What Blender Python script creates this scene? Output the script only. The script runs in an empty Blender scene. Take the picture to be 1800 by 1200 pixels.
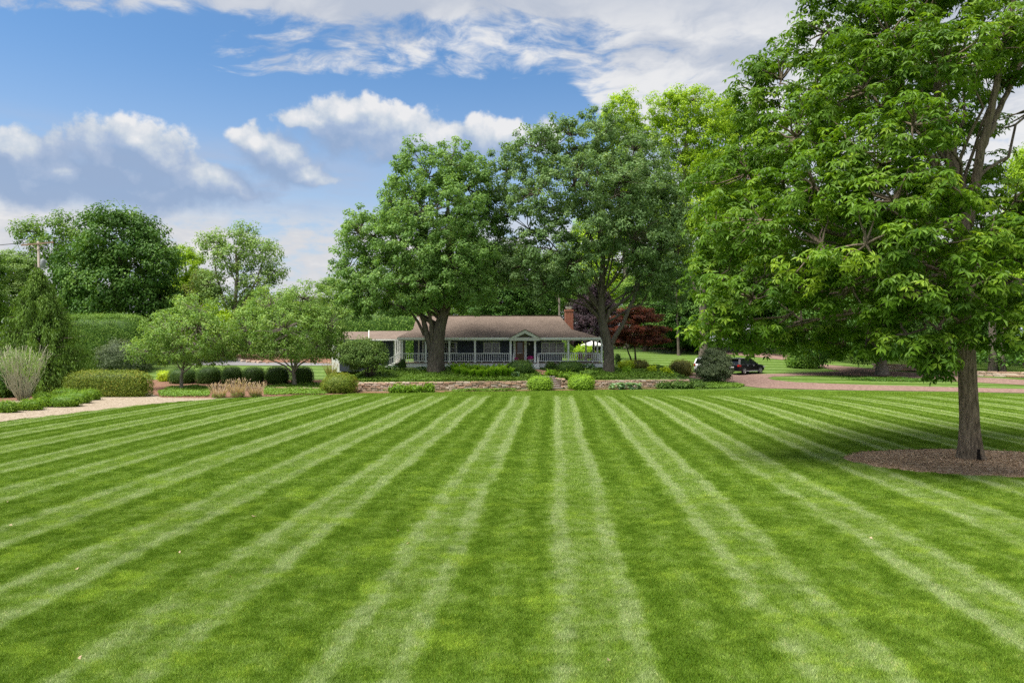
import bpy, bmesh, math, random
import numpy as np
from mathutils import Vector, Matrix
from mathutils.geometry import delaunay_2d_cdt
random.seed(7)
RNG = np.random.default_rng(11)
SC = bpy.context.scene
COL = SC.collection

# ---------------------------------------------------------------- camera
CAM_H = 4.4; FPX = 1200.0; CX = 900.0; CY = 600.0       # pinhole of the 1800x1200 photograph
cam = bpy.data.cameras.new('camera'); camo = bpy.data.objects.new('camera', cam); COL.objects.link(camo)
cam.sensor_width = 36; cam.lens = 24; cam.clip_start = 0.1; cam.clip_end = 3000
camo.location = (0, 0, CAM_H); camo.rotation_euler = (math.radians(90), 0, 0)
SC.camera = camo

# ---------------------------------------------------------------- sun, sky, exposure
SUN_DIR = Vector((-0.38, -0.19, 0.89)).normalized()     # towards the sun
sun = bpy.data.lights.new('sun', 'SUN'); suno = bpy.data.objects.new('sun', sun); COL.objects.link(suno)
sun.energy = 5.0; sun.angle = math.radians(38); sun.color = (1.0, 0.95, 0.87)
suno.rotation_euler = SUN_DIR.to_track_quat('Z', 'Y').to_euler(); suno.location = (-30, -20, 60)
SC.view_settings.view_transform = 'Standard'; SC.view_settings.look = 'None'
SC.view_settings.exposure = 1.02; SC.view_settings.gamma = 1.0; SC.view_settings.use_curve_mapping = False
SC.cycles.max_bounces = 8; SC.cycles.diffuse_bounces = 5; SC.cycles.glossy_bounces = 2
SC.cycles.transmission_bounces = 4; SC.cycles.transparent_max_bounces = 6
SC.cycles.use_denoising = False
SC.cycles.use_adaptive_sampling = True; SC.cycles.adaptive_threshold = 0.015

class NT:
    """small wrapper that builds node trees from expressions"""
    def __init__(s, tree): s.t = tree; s.n = tree.nodes; s.l = tree.links
    def put(s, sock, v):
        if v is None: return
        if hasattr(v, 'is_output'): s.l.new(v, sock)
        else:
            if hasattr(sock.default_value, '__len__') and not hasattr(v, '__len__'): v = [v]*len(sock.default_value)
            if hasattr(sock.default_value, '__len__') and len(sock.default_value) == 4 and len(v) == 3: v = (*v, 1)
            sock.default_value = v
    def m(s, op, a, b=None, c=None, clamp=False):
        n = s.n.new('ShaderNodeMath'); n.operation = op; n.use_clamp = clamp
        for i, v in enumerate((a, b, c)): s.put(n.inputs[i], v) if v is not None else None
        return n.outputs[0]
    def v(s, op, a, b=None, scale=None):
        n = s.n.new('ShaderNodeVectorMath'); n.operation = op
        s.put(n.inputs[0], a)
        if b is not None: s.put(n.inputs[1], b)
        if scale is not None: s.put(n.inputs['Scale'], scale)
        return n.outputs['Value'] if op in ('LENGTH', 'DOT_PRODUCT', 'DISTANCE') else n.outputs[0]
    def xyz(s, x, y, z=0.0):
        n = s.n.new('ShaderNodeCombineXYZ')
        for i, q in enumerate((x, y, z)): s.put(n.inputs[i], q)
        return n.outputs[0]
    def sep(s, v):
        n = s.n.new('ShaderNodeSeparateXYZ'); s.l.new(v, n.inputs[0]); return n.outputs
    def noise(s, v, scale, detail=3, rough=0.5, color=False, lac=2.0, dist=0.0):
        n = s.n.new('ShaderNodeTexNoise'); s.put(n.inputs['Vector'], v); n.inputs['Scale'].default_value = scale
        n.inputs['Detail'].default_value = detail; n.inputs['Roughness'].default_value = rough
        n.inputs['Lacunarity'].default_value = lac; n.inputs['Distortion'].default_value = dist
        return n.outputs['Color' if color else 'Fac']
    def step(s, v, a, b, lo=0.0, hi=1.0):
        n = s.n.new('ShaderNodeMapRange'); n.interpolation_type = 'SMOOTHSTEP'
        for k, q in zip(('Value', 'From Min', 'From Max', 'To Min', 'To Max'), (v, a, b, lo, hi)): s.put(n.inputs[k], q)
        return n.outputs[0]
    def mix(s, f, a, b, mode='MIX'):
        n = s.n.new('ShaderNodeMix'); n.data_type = 'RGBA'; n.blend_type = mode
        s.put(n.inputs[0], f); s.put(n.inputs[6], a); s.put(n.inputs[7], b); return n.outputs[2]
    def ramp(s, f, stops, interp='LINEAR'):
        n = s.n.new('ShaderNodeValToRGB'); s.l.new(f, n.inputs[0]); e = n.color_ramp.elements
        n.color_ramp.interpolation = interp
        while len(e) < len(stops): e.new(0.5)
        for q, (p, c) in zip(e, stops): q.position = p; q.color = (*c, 1) if hasattr(c, '__len__') else (c, c, c, 1)
        return n.outputs[0]

world = bpy.data.worlds.new('World'); SC.world = world; world.use_nodes = True
def px_dir(px, py):
    return math.atan((px-CX)/FPX), math.atan((CY-py)/math.hypot(FPX, px-CX))

def cloud_group():
    """height field of the cumulus layer over (azimuth, elevation)"""
    g = bpy.data.node_groups.new('cumulus_field', 'ShaderNodeTree')
    g.interface.new_socket('P', in_out='INPUT', socket_type='NodeSocketVector')
    g.interface.new_socket('F', in_out='OUTPUT', socket_type='NodeSocketFloat')
    k = NT(g); gi = g.nodes.new('NodeGroupInput'); go = g.nodes.new('NodeGroupOutput'); p = gi.outputs[0]
    warp = k.v('SUBTRACT', k.noise(p, 16, 3, 0.55, color=True), (0.5, 0.5, 0.5))
    q = k.v('ADD', p, k.v('SCALE', warp, scale=0.05))
    blobs = [(40,300,120,55),(215,300,120,70),(245,248,44,44),(280,285,66,56),(360,325,110,40),(20,270,90,40),(110,300,110,45),
             (490,275,70,45),(540,300,70,25),(450,252,45,25),
             (620,225,110,52),(640,205,55,40),(720,245,150,48),(840,250,60,45),(880,245,55,40),(555,215,70,22),(955,245,40,35),
             (60,325,130,40),(230,330,190,42)]
    F = None
    for cx, cy, rx, ry in blobs:
        a, e = px_dir(cx, cy)
        d = k.v('LENGTH', k.v('MULTIPLY', k.v('SUBTRACT', q, (a, e, 0)), (FPX/rx, FPX/ry, 0)))
        f = k.m('SUBTRACT', 1.0, d)
        if F is None: F = f
        else: F = k.m('SMOOTH_MAX', F, f, 0.12)
    pe = k.sep(p)
    gen = k.noise(k.v('MULTIPLY', p, (2.6, 7.0, 1)), 1.0, 2, 0.5)
    gen = k.m('SUBTRACT', k.m('MULTIPLY', k.m('SUBTRACT', gen, 0.62), 5.0), k.m('MULTIPLY', k.m('ABSOLUTE', k.m('SUBTRACT', pe[1], 0.2)), 4.0))
    outside = k.step(k.m('ABSOLUTE', pe[0]), 0.62, 0.9, -1.0, 0.0)          # beyond the mapped bank the same layer goes on at random
    F = k.m('MAXIMUM', F, k.m('ADD', gen, outside))
    n1 = k.noise(p, 26, 6, 0.61)
    F = k.m('ADD', F, k.m('MULTIPLY', k.m('SUBTRACT', n1, 0.5), 1.15))
    g.links.new(F, go.inputs[0])
    return g
SKY_S = 0.072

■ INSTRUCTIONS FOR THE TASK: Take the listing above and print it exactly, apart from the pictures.

■ EXERCISE OUTPUT:
What Blender Python script creates this scene? Output the script only. The script runs in an empty Blender scene. Take the picture to be 1800 by 1200 pixels.
import bpy, bmesh, math, random
import numpy as np
from mathutils import Vector, Matrix
from mathutils.geometry import delaunay_2d_cdt
random.seed(7)
RNG = np.random.default_rng(11)
SC = bpy.context.scene
COL = SC.collection

# ---------------------------------------------------------------- camera
CAM_H = 4.4; FPX = 1200.0; CX = 900.0; CY = 600.0       # pinhole of the 1800x1200 photograph
cam = bpy.data.cameras.new('camera'); camo = bpy.data.objects.new('camera', cam); COL.objects.link(camo)
cam.sensor_width = 36; cam.lens = 24; cam.clip_start = 0.1; cam.clip_end = 3000
camo.location = (0, 0, CAM_H); camo.rotation_euler = (math.radians(90), 0, 0)
SC.camera = camo

# ---------------------------------------------------------------- sun, sky, exposure
SUN_DIR = Vector((-0.38, -0.19, 0.89)).normalized()     # towards the sun
sun = bpy.data.lights.new('sun', 'SUN'); suno = bpy.data.objects.new('sun', sun); COL.objects.link(suno)
sun.energy = 5.0; sun.angle = math.radians(38); sun.color = (1.0, 0.95, 0.87)
suno.rotation_euler = SUN_DIR.to_track_quat('Z', 'Y').to_euler(); suno.location = (-30, -20, 60)
SC.view_settings.view_transform = 'Standard'; SC.view_settings.look = 'None'
SC.view_settings.exposure = 1.02; SC.view_settings.gamma = 1.0; SC.view_settings.use_curve_mapping = False
SC.cycles.max_bounces = 8; SC.cycles.diffuse_bounces = 5; SC.cycles.glossy_bounces = 2
SC.cycles.transmission_bounces = 4; SC.cycles.transparent_max_bounces = 6
SC.cycles.use_denoising = False
SC.cycles.use_adaptive_sampling = True; SC.cycles.adaptive_threshold = 0.015

class NT:
    """small wrapper that builds node trees from expressions"""
    def __init__(s, tree): s.t = tree; s.n = tree.nodes; s.l = tree.links
    def put(s, sock, v):
        if v is None: return
        if hasattr(v, 'is_output'): s.l.new(v, sock)
        else:
            if hasattr(sock.default_value, '__len__') and not hasattr(v, '__len__'): v = [v]*len(sock.default_value)
            if hasattr(sock.default_value, '__len__') and len(sock.default_value) == 4 and len(v) == 3: v = (*v, 1)
            sock.default_value = v
    def m(s, op, a, b=None, c=None, clamp=False):
        n = s.n.new('ShaderNodeMath'); n.operation = op; n.use_clamp = clamp
        for i, v in enumerate((a, b, c)): s.put(n.inputs[i], v) if v is not None else None
        return n.outputs[0]
    def v(s, op, a, b=None, scale=None):
        n = s.n.new('ShaderNodeVectorMath'); n.operation = op
        s.put(n.inputs[0], a)
        if b is not None: s.put(n.inputs[1], b)
        if scale is not None: s.put(n.inputs['Scale'], scale)
        return n.outputs['Value'] if op in ('LENGTH', 'DOT_PRODUCT', 'DISTANCE') else n.outputs[0]
    def xyz(s, x, y, z=0.0):
        n = s.n.new('ShaderNodeCombineXYZ')
        for i, q in enumerate((x, y, z)): s.put(n.inputs[i], q)
        return n.outputs[0]
    def sep(s, v):
        n = s.n.new('ShaderNodeSeparateXYZ'); s.l.new(v, n.inputs[0]); return n.outputs
    def noise(s, v, scale, detail=3, rough=0.5, color=False, lac=2.0, dist=0.0):
        n = s.n.new('ShaderNodeTexNoise'); s.put(n.inputs['Vector'], v); n.inputs['Scale'].default_value = scale
        n.inputs['Detail'].default_value = detail; n.inputs['Roughness'].default_value = rough
        n.inputs['Lacunarity'].default_value = lac; n.inputs['Distortion'].default_value = dist
        return n.outputs['Color' if color else 'Fac']
    def step(s, v, a, b, lo=0.0, hi=1.0):
        n = s.n.new('ShaderNodeMapRange'); n.interpolation_type = 'SMOOTHSTEP'
        for k, q in zip(('Value', 'From Min', 'From Max', 'To Min', 'To Max'), (v, a, b, lo, hi)): s.put(n.inputs[k], q)
        return n.outputs[0]
    def mix(s, f, a, b, mode='MIX'):
        n = s.n.new('ShaderNodeMix'); n.data_type = 'RGBA'; n.blend_type = mode
        s.put(n.inputs[0], f); s.put(n.inputs[6], a); s.put(n.inputs[7], b); return n.outputs[2]
    def ramp(s, f, stops, interp='LINEAR'):
        n = s.n.new('ShaderNodeValToRGB'); s.l.new(f, n.inputs[0]); e = n.color_ramp.elements
        n.color_ramp.interpolation = interp
        while len(e) < len(stops): e.new(0.5)
        for q, (p, c) in zip(e, stops): q.position = p; q.color = (*c, 1) if hasattr(c, '__len__') else (c, c, c, 1)
        return n.outputs[0]

world = bpy.data.worlds.new('World'); SC.world = world; world.use_nodes = True
def px_dir(px, py):
    return math.atan((px-CX)/FPX), math.atan((CY-py)/math.hypot(FPX, px-CX))

def cloud_group():
    """height field of the cumulus layer over (azimuth, elevation)"""
    g = bpy.data.node_groups.new('cumulus_field', 'ShaderNodeTree')
    g.interface.new_socket('P', in_out='INPUT', socket_type='NodeSocketVector')
    g.interface.new_socket('F', in_out='OUTPUT', socket_type='NodeSocketFloat')
    k = NT(g); gi = g.nodes.new('NodeGroupInput'); go = g.nodes.new('NodeGroupOutput'); p = gi.outputs[0]
    warp = k.v('SUBTRACT', k.noise(p, 16, 3, 0.55, color=True), (0.5, 0.5, 0.5))
    q = k.v('ADD', p, k.v('SCALE', warp, scale=0.05))
    blobs = [(40,300,120,55),(215,300,120,70),(245,248,44,44),(280,285,66,56),(360,325,110,40),(20,270,90,40),(110,300,110,45),
             (490,275,70,45),(540,300,70,25),(450,252,45,25),
             (620,225,110,52),(640,205,55,40),(720,245,150,48),(840,250,60,45),(880,245,55,40),(555,215,70,22),(955,245,40,35),
             (60,325,130,40),(230,330,190,42)]
    F = None
    for cx, cy, rx, ry in blobs:
        a, e = px_dir(cx, cy)
        d = k.v('LENGTH', k.v('MULTIPLY', k.v('SUBTRACT', q, (a, e, 0)), (FPX/rx, FPX/ry, 0)))
        f = k.m('SUBTRACT', 1.0, d)
        if F is None: F = f
        else: F = k.m('SMOOTH_MAX', F, f, 0.12)
    pe = k.sep(p)
    gen = k.noise(k.v('MULTIPLY', p, (2.6, 7.0, 1)), 1.0, 2, 0.5)
    gen = k.m('SUBTRACT', k.m('MULTIPLY', k.m('SUBTRACT', gen, 0.62), 5.0), k.m('MULTIPLY', k.m('ABSOLUTE', k.m('SUBTRACT', pe[1], 0.2)), 4.0))
    outside = k.step(k.m('ABSOLUTE', pe[0]), 0.62, 0.9, -1.0, 0.0)          # beyond the mapped bank the same layer goes on at random
    F = k.m('MAXIMUM', F, k.m('ADD', gen, outside))
    n1 = k.noise(p, 26, 6, 0.61)
    F = k.m('ADD', F, k.m('MULTIPLY', k.m('SUBTRACT', n1, 0.5), 1.15))
    g.links.new(F, go.inputs[0])
    return g
SKY_S = 0.072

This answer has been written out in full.